Under the agreement, landlords could raise rents 5 percent plus the cost of inflation during any 12-month period, as calculated under a set of regional consumer price indexes. Landlords would also need to show “just cause” in order to evict tenants after their first year — a key provision contained in a separate bill that stalled earlier this year.
The agreement involves “a series of amendments” to AB 1482 by Asm. David Chiu (D-San Francisco) that would “create strong renter protections,” according to a statement issued by Newsom, Assembly Speaker Anthony Rendon (D-Lakewood), Senate President pro Tem Toni Atkins (D-San Diego) and Chiu.
“The bill will protect millions of renters from rent-gouging and evictions and build on the Legislature’s work this year to address our broader housing crisis,” the statement reads.
Tenant, landlord and business groups have been quietly negotiating for weeks with the governor’s office and Senate Majority Leader Bob Hertzberg (D-Van Nuys).
Business and landlord groups — including the California Business Roundtable and California Apartment Association — have said they need stability and certainty so they can obtain financing to build new construction.
But it’s not yet clear if the agreement has enough votes to pass the Senate and Assembly.
The agreement contains several exemptions, including a rolling 15-year break for new construction. That means apartments constructed in the future would not fall under the rent cap until 15 years after they’re built.

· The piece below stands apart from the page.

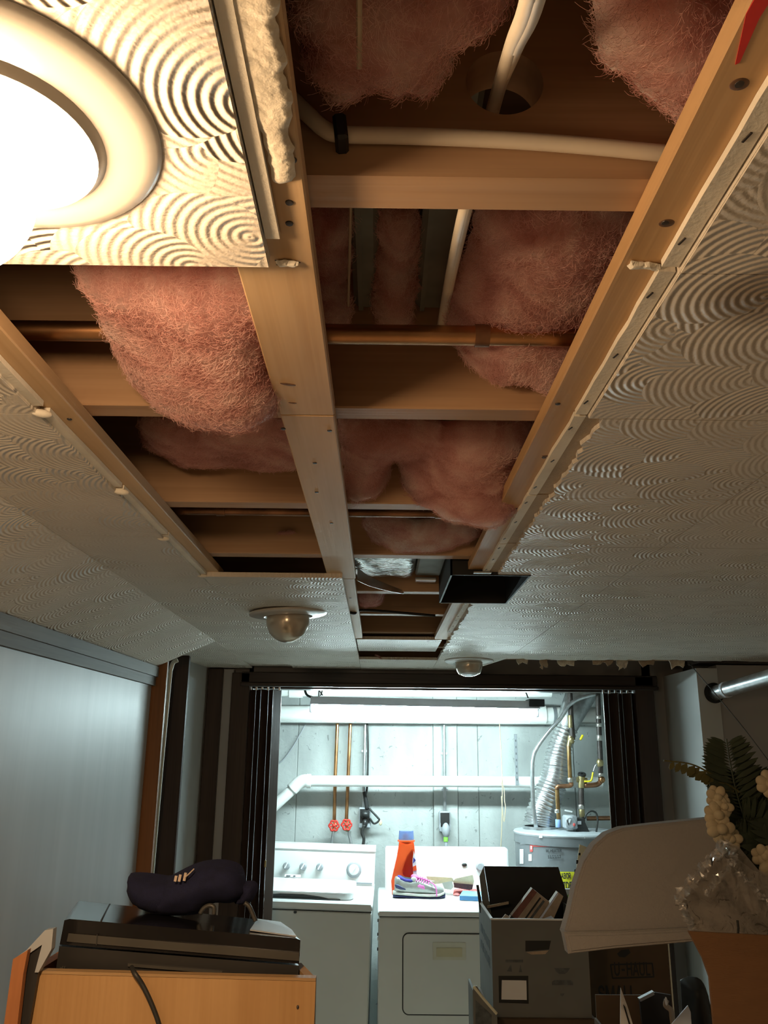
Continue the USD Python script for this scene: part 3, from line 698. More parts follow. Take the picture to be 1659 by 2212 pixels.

Landlords who rent a small number of single-family homes would also be exempt. But the rent cap would apply to those with a large portfolio of single-family home rentals, such as real estate trusts, corporations and limited liability companies.
The agreement would take effect on January 1, 2020, and expire after 10 years.
The agreement, if enacted, would be the first major change to California rental policy since the 1995 Costa-Hawkins Rental Housing Act, which banned local governments from imposing rent control on units built after that year.
But the amendments would render the bill effectively silent on Costa-Hawkins. The deal would leave existing city rent control ordinances on pre-1995 units in place. And because Costa-Hawkins remains on the books, local governments would still be prohibited from imposing rent control, which is stricter than rent caps, on post-1995 apartments.
Last November, California voters rejected Proposition 10, a ballot measure that would have repealed the law and given cities and counties the authority to expand rent control.
The measure was defeated 59 percent to 40 percent after landlords and many economists argued rent control creates the perverse, unintended consequence of making rental housing scarcer and increasing rents for all but a select few.
Proposition 10’s proponent, Michael Weinstein, has also been working on a similar initiative for the November 2020 ballot.
The deal comes as the state continues to grapple with an affordable housing crisis, which has included large and often unpredictable rent increases for tenants across the state in recent years.
The share of income renters pay has been steadily increasing for decades. From 1960 to 2013, the percentage of family income needed for rent in California nearly doubled from about 20 percent to 37 percent, according to the Legislative Analyst’s Office. The cost was even higher for young renters, age 18 to 30, who paid 44 percent of their income.